Bir de madalyonun tersini düşünelim bakalım: 'CHP ve Ahiret' fıkrasını bilirsiniz değil mi? Hani Cehennemde, içinde CHP'lilerin bulunduğu kazanların başında Zebaniler bulunmazmış, kazandan dışarı çıkmak isteyenleri, onlar kendileri bacaklarından içeri çekerlermiş ya? Maazallah ben doktorlarımın değil de, sizin dediğinizi yapıp da, Prof. Burhan Kuzu ve Dr. Haydar Dümen büyüklerimiz gibi Corona-19'dan öte tarafa gidersem, benim de bu kazanlara atılmayacağımı kim garanti edebilir ki!? Biliyorsunuz, bendeniz CHP'nin 27 yıllık kayıtlı üyesiyim!.. İyisi mi, müsaade edin de, ben bu salgın bitene kadar sayın doktorlarımın dediklerini yapayım bari.

Lakin bu sürede aziz milletimiz pek de boş durmuyor!.. Baksanıza, gerçek baklavanın kilosu 200 TL üzerine çıkınca, Gaziantepli baklavacılar, içine fıstık ve ceviz konulmayan 'Boş Baklava' icat etmişler, kilosu '20 TL'den müşterilerine okutuyorlarmış. Hıyarın kilosu 30 TL'ye fırlayınca, millet hıyarı bile tek tek satın almaya başlamış, iyi mi? Bir tek hıyar kaç TL'ye geliyormuş biliyor musunuz: "4,5 TL"ye geliyormuş!? Yani, bu da aç-bilâç millete koca bir 'Hıyarlık' değilse, ya sizce nedir!? Zati ortalık hıyardan geçilmiyordu, şimdi bu ne loo!?

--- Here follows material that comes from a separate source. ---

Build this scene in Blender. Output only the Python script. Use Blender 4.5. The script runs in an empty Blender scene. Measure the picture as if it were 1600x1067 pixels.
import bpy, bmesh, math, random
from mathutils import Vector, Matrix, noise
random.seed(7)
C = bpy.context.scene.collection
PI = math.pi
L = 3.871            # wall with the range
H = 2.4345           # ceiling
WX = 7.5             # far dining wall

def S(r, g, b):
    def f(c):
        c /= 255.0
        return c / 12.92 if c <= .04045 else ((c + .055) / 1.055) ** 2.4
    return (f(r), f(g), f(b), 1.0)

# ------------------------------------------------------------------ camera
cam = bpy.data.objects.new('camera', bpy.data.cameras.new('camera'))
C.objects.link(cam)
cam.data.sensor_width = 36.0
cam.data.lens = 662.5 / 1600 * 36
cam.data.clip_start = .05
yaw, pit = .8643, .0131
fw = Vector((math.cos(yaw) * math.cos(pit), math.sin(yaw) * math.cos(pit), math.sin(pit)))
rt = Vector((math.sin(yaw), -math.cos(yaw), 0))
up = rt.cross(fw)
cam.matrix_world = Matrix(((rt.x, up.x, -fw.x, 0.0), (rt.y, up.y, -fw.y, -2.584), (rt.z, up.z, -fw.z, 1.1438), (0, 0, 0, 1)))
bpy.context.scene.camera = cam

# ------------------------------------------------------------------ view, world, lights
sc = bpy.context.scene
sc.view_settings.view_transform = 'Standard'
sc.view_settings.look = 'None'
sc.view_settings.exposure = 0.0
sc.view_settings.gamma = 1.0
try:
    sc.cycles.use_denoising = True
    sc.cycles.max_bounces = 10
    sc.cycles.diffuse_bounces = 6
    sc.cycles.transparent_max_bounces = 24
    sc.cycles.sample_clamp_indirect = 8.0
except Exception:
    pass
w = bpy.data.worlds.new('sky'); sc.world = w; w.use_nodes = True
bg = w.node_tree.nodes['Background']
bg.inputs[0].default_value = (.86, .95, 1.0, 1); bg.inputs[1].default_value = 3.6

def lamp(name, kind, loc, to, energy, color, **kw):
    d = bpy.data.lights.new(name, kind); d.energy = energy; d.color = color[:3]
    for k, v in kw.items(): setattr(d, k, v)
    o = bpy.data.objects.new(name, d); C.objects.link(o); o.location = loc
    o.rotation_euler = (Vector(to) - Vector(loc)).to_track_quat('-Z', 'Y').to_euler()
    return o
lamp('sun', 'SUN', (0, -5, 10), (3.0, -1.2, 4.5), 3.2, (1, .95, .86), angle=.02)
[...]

Eskiden çöp bidonları çevresinde sokak kedi ve köpekleri pinekler dururdu değil mi? Ama geçti o devirler cancağızlarım, şimdilerde o çöp bidonları çevresinde aç-bilâç insanlar nöbet tutuyorlar, sokak kedi ve köpeklerine buralarda ekmek yok artık!.. Halk Ekmek büfelerindeki 'Ucuz Ekmek'  kuyrukları, manavlardaki 'Çıkma Sebze' nöbetlerinden arta kalan zamanlarında insanlarımız 'Çöp Bidonları' başında hizaya giriyorlar, günümüzün memleket modası da bu oldu!.. Bugünlerde daha acı-tatlı neler oluyor neler de, gerisini önümüzdeki günlerde yazmaya devam edeceğiz!.. Hadi bana müsaade, komşularda lokma hayrı varmış da, bedavadan birkaç lokma alıp geleyim, şimdi bana eyvallah.            Sakin KOŞAR.